Não é interessante para o país barrar a abertura de empresas por causa do nome do seu estabelecimento. Por esse motivo, não há uma atenção e interligação de juntas comerciais para verificar a colidência de nomes já pedidos, isso não diz respeito à elas.
Nesse sentido, não há necessidade de utilizar o nome fantasia ou título de estabelecimento em quaisquer lugares, a não ser em documentos formais da empresa. Por outro lado, a marca, para se manter registrada e sob titularidade de uma mesma pessoa ou empresa, precisa ser utilizada conforme o seu registro.
Registro de domínio na internet – registro.br
Já o registro de domínio na internet é um endereço virtual para localizar e identificar determinado conteúdo na rede mundial de computadores. Desta forma, a maioria das empresas registram domínios na internet com o nome de suas marcas. Porém, as marcas possuem duas regras importantes para essa análise: territorialidade e especificidade. E, esses princípios não podem ser esquecidos quando se fala em registro de marca e domínio na internet, isso deixa o tema complicado e interessante.
Princípio da territorialidade das marcas
De acordo com o principio da territorialidade, as marcas possuem validade em todo o território nacional. Assim, caso o titular da marca queira a marca em outros países, deve fazer o registro em todos os países de interesse. Alguns tratados internacional podem facilitar isso. Ou seja, não conseguimos retirar domínios de internet de outros países com marca no Brasil, exceto por má fé ou se a marca for de alto renome ou, dependendo, marca notoriamente conhecida (saiba mais aqui).
Princípio da especificidade das marcas
A lei da propriedade industrial tem o objetivo principal de proteger o consumidor. Por isso foi criado a classificação internacional das marcas, agrupando-as em segmentos de mercado através da classificação de Nice. Esta classificação possibilita que exista a mesma marca em mais de um segmentos de mercado, chamado de classes das marcas. Por exemplo, a revista VEJA e o alvejante VEJA só existem pois o consumidor não vai comprar uma revista pensando que está comprando um alvejante, estão em classes mercadológicas diferentes.
Então, de quem é o domínio www.veja.com.br sendo a marca mais antiga do alvejante? Verificamos que é da revista VEJA. E o do alvejante veja é www.vejalimpeza.com.br. Nesse caso, quando mais de uma empresa possui o registro de marca com mesmo nome, o registro do domínio na internet é garantido para o primeiro que solicitar no registro.br.
Vejamos os casos em que o registro da marca ganha do registro de domínio e vice versa.
Quando a marca registrada derruba o domínio na internet?

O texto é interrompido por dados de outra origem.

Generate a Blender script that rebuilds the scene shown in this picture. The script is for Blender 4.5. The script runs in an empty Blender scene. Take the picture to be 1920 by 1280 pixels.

A marca registrada derruba o domínio de um proprietário que não possui a marca registrada. Ou seja, se você possui apenas o registro do domínio está correndo risco de perder seu domínio para quem possuir o registro da marca. Caso ainda não exista o registro da marca com o mesmo nome do domínio você deve ficar atento para evitar que essa marca seja registrada por outra pessoa.
A qualquer momento o titular de marca registrada pode solicitar para parar de usar o domínio que contempla parte da marca dele. Isso porque é considerado uso indevido de marca: quando você utiliza toda ou parte de uma marca já registrada.
Quando o domínio da internet é mais forte que o registro da marca?
O domínio de internet mais forte é aquele que o proprietário possui também o registro de marca. Ou, quando o titular do domínio da página da internet acompanhar os pedidos de marcas similares ao seu domínio e agir em tempo para evitar o registro da marca.
Ou seja, quando o titular do domínio de internet, que não existe marca registrada, acompanhar os pedidos de registro de marca no INPI e perceber a solicitação de marca igual ao seu domínio de internet, o mesmo pode alegar ser usuário anterior de boa-fé. Para isso, é necessário realizar os procedimentos nos prazos previstos, além de existir a necessidade de apresentar documentos que comprovem o uso anterior e, neste momento, solicitar a marca para registro.
Dentre os documentos que podem ajudar o dono do registro de domínio, que não possuía marca, a conseguí-la é o documento de registro do domínio, notas fiscais (a prova principal para a comprovação de uso anterior de boa fé), posts em redes sociais, entre outros. Porém isso deve ser feito em até 60 dias da publicação da marca igual ao domínio na internet ou na via judicial com incertezas e maiores custos.
Usuário anterior de boa fé
Existe uma série de critérios e regras previstas em leis para que se consiga comprovar o uso anterior de boa fé. Se você quiser saber mais sobre essa questão e sobre quais são essas regras, clique aqui.
Em casos em que o processo de marca de terceiro ainda não estiver sido concedido pelo INPI o procedimento adequado na esfera administrativa seria apresentar oposição declarando uso anterior de boa fé, desde que se tenha como comprovar o uso da marca em questão por pelo menos seis meses anteriores a data de depósito do processo em questão, a luz do disposto no art. 129, § 1o, da Lei 9279/96:
Art. 129. § 1o Toda pessoa que, de boa fé, na data da prioridade ou depósito, usava no País, há pelo menos 6 (seis) meses, marca idêntica ou semelhante, para distinguir ou certificar produto ou serviço idêntico, semelhante ou afim, terá direito de precedência ao registro.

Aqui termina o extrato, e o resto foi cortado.